Reproduce all the entries precisely.

▼▼▼

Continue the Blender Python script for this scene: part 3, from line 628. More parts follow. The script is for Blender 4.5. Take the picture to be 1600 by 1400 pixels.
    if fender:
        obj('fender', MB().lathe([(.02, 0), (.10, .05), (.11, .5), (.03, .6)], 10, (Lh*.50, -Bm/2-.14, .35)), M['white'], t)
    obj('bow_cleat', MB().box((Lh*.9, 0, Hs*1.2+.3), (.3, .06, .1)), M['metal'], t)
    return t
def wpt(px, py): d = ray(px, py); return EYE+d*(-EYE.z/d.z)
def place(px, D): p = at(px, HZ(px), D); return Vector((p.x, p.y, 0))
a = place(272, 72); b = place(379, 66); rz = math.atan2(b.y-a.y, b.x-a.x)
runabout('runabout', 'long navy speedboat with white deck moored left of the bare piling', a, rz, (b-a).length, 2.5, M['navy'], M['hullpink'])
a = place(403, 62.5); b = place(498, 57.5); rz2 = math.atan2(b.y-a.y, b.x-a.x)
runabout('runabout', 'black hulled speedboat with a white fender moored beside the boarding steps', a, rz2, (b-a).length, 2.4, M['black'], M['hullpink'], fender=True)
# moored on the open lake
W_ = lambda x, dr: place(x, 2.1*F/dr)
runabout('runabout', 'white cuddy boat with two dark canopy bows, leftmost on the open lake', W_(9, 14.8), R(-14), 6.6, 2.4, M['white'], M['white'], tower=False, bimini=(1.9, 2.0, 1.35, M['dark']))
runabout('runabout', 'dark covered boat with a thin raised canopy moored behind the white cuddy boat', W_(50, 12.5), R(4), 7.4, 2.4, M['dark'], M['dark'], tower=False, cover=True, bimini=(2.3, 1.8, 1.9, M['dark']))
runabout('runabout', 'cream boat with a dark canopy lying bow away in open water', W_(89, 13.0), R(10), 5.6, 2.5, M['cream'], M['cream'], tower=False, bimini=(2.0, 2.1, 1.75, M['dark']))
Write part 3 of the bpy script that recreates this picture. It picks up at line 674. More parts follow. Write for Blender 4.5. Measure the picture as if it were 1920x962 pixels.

▲▲▲

◆ THE RESPONSE ◆
Continue the Blender Python script for this scene: part 3, from line 628. More parts follow. The script is for Blender 4.5. Take the picture to be 1600 by 1400 pixels.
    if fender:
        obj('fender', MB().lathe([(.02, 0), (.10, .05), (.11, .5), (.03, .6)], 10, (Lh*.50, -Bm/2-.14, .35)), M['white'], t)
    obj('bow_cleat', MB().box((Lh*.9, 0, Hs*1.2+.3), (.3, .06, .1)), M['metal'], t)
    return t
def wpt(px, py): d = ray(px, py); return EYE+d*(-EYE.z/d.z)
def place(px, D): p = at(px, HZ(px), D); return Vector((p.x, p.y, 0))
a = place(272, 72); b = place(379, 66); rz = math.atan2(b.y-a.y, b.x-a.x)
runabout('runabout', 'long navy speedboat with white deck moored left of the bare piling', a, rz, (b-a).length, 2.5, M['navy'], M['hullpink'])
a = place(403, 62.5); b = place(498, 57.5); rz2 = math.atan2(b.y-a.y, b.x-a.x)
runabout('runabout', 'black hulled speedboat with a white fender moored beside the boarding steps', a, rz2, (b-a).length, 2.4, M['black'], M['hullpink'], fender=True)
# moored on the open lake
W_ = lambda x, dr: place(x, 2.1*F/dr)
runabout('runabout', 'white cuddy boat with two dark canopy bows, leftmost on the open lake', W_(9, 14.8), R(-14), 6.6, 2.4, M['white'], M['white'], tower=False, bimini=(1.9, 2.0, 1.35, M['dark']))
runabout('runabout', 'dark covered boat with a thin raised canopy moored behind the white cuddy boat', W_(50, 12.5), R(4), 7.4, 2.4, M['dark'], M['dark'], tower=False, cover=True, bimini=(2.3, 1.8, 1.9, M['dark']))
runabout('runabout', 'cream boat with a dark canopy lying bow away in open water', W_(89, 13.0), R(10), 5.6, 2.5, M['cream'], M['cream'], tower=False, bimini=(2.0, 2.1, 1.75, M['dark']))
Write part 3 of the bpy script that recreates this picture. It picks up at line 674. More parts follow. Write for Blender 4.5. Measure the picture as if it were 1920x962 pixels.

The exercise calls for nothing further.